Everyone is well aware of the cardinal one. Do not cook a kid goat in its mother’s milk. This rule is drummed into Jewish children at Hebrew school, when their young minds are supple and ripe for indoctrination. Well-behaved and unspoilt Jewish children were not generally known to question these laws until one rabble rouser at a Jewish school in Lindfield which shall for all intents and purposes remain nameless asked, “what if it is not the kid’s mother?” This question had all the kids in the playground questioning and discussing over their “kosher pastrami” school lunches, can you cook a kid goat in another mother’s milk?
Another (less popular) dietary law involves creatures of the deep. Feel free to serve them at your son’s bris, as long as they have scales (interesting considering how much we Jews like to avoid other sorts of scales). Crustaceans ain’t kosher, so keep them out of your sushi! The rationale? Several have been offered to me, most centred around the theory that prawns et al are the cockroaches of the sea, that they eat the excrement of other marine life. I am still not sure whether this is a case of eating shit or talking shit. Either way, if I give you seafood and you give it back to me because it is not kosher, is that squid pro quo?
There are of course, the age old rules about land animals. I have some vague recollection through the haze of my Jewish Studies lessons that the laws involve cloven hooves, chewing cud and pigs wishing the whole world were Jewish. I would rather not specify the details of these laws, for fear that if I get it wrong my Morah will come at me during the night, brandishing her sheitl as some sort of weapon.
Admittedly, some of the theories for observing kashrut laws are quite attractive. One is that by not indiscriminately eating everything that comes into your path, you are separating yourself from animals, increasing your humaneness. Another explanation is that it strengthens your Jewish identity, as every time you look at a menu, you observe the things you cannot eat then question why you cannot eat them. Like a lightening bolt it hits you, ahhh it is because you are one of the Chosen People.
Finally, kashrut is about exercising self discipline, which strengthens your character. All these reasons are valid and strike a chord with me personally. For some bizarre reason however, every time I step foot into Hurricanes, which is often, the aforementioned logic goes flying out the window (perhaps to drown its sorrows in the nearby mikvah) and I am left at one with a 350 gram rump (with monkey gland sauce and a Roquefort salad, in case you are interested).
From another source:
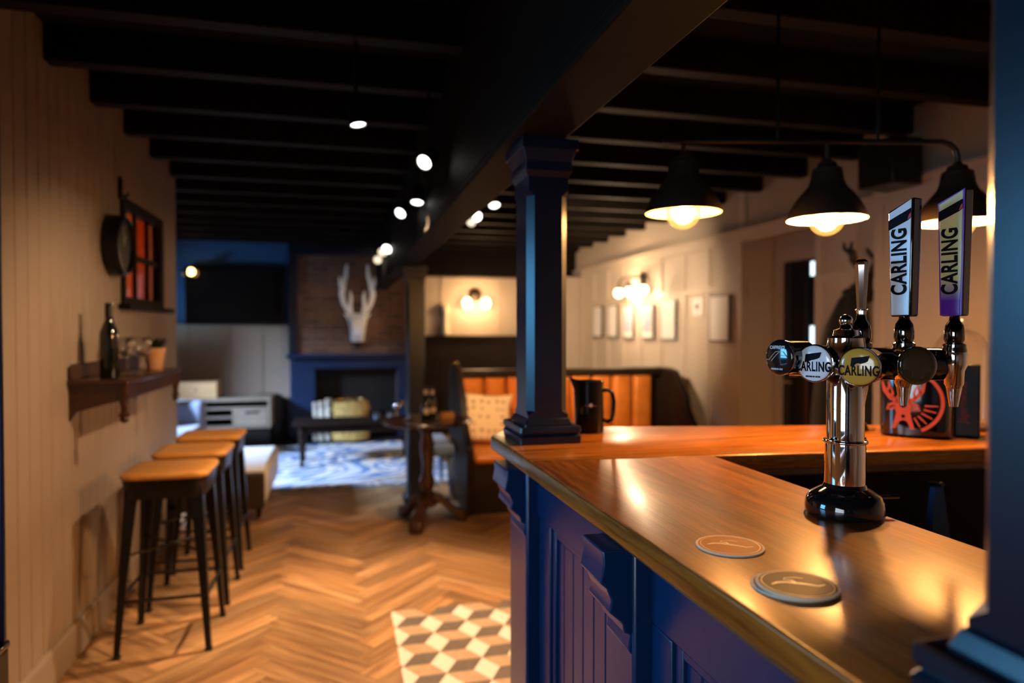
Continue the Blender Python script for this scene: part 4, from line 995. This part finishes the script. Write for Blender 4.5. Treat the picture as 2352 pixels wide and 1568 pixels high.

I recently read the God Delusion, in which religion is referred to as a means of control. How is it done? You take the activities that humans derive the most happiness from, such as lobster consumption, and ban them. Every time humans engage in these pleasurable activities, which bring joy to an otherwise bleak existence, they feel guilt and feel the need to seek forgiveness, bringing them back into the clutches of faith. Very evil and conspiratorial, but apparently rather effective, just ask L. Ron Hubbard.
Some say the greatest Jewish dilemma is free traif. Maybe if the rabbinate spoke to the food authorities and asked them to double the price of traif (as a certain Sydney-based kosher institution has done with kosher functions) we might find it easier to resist it. Maybe if a certain food chain were not right outside my bus stop, I could avoid frequent indulgences. All I know is that in moments of weakness, of which there are many, I take solace in the words of my great uncle. He always says, it is not what you put in your mouth, it is what comes out.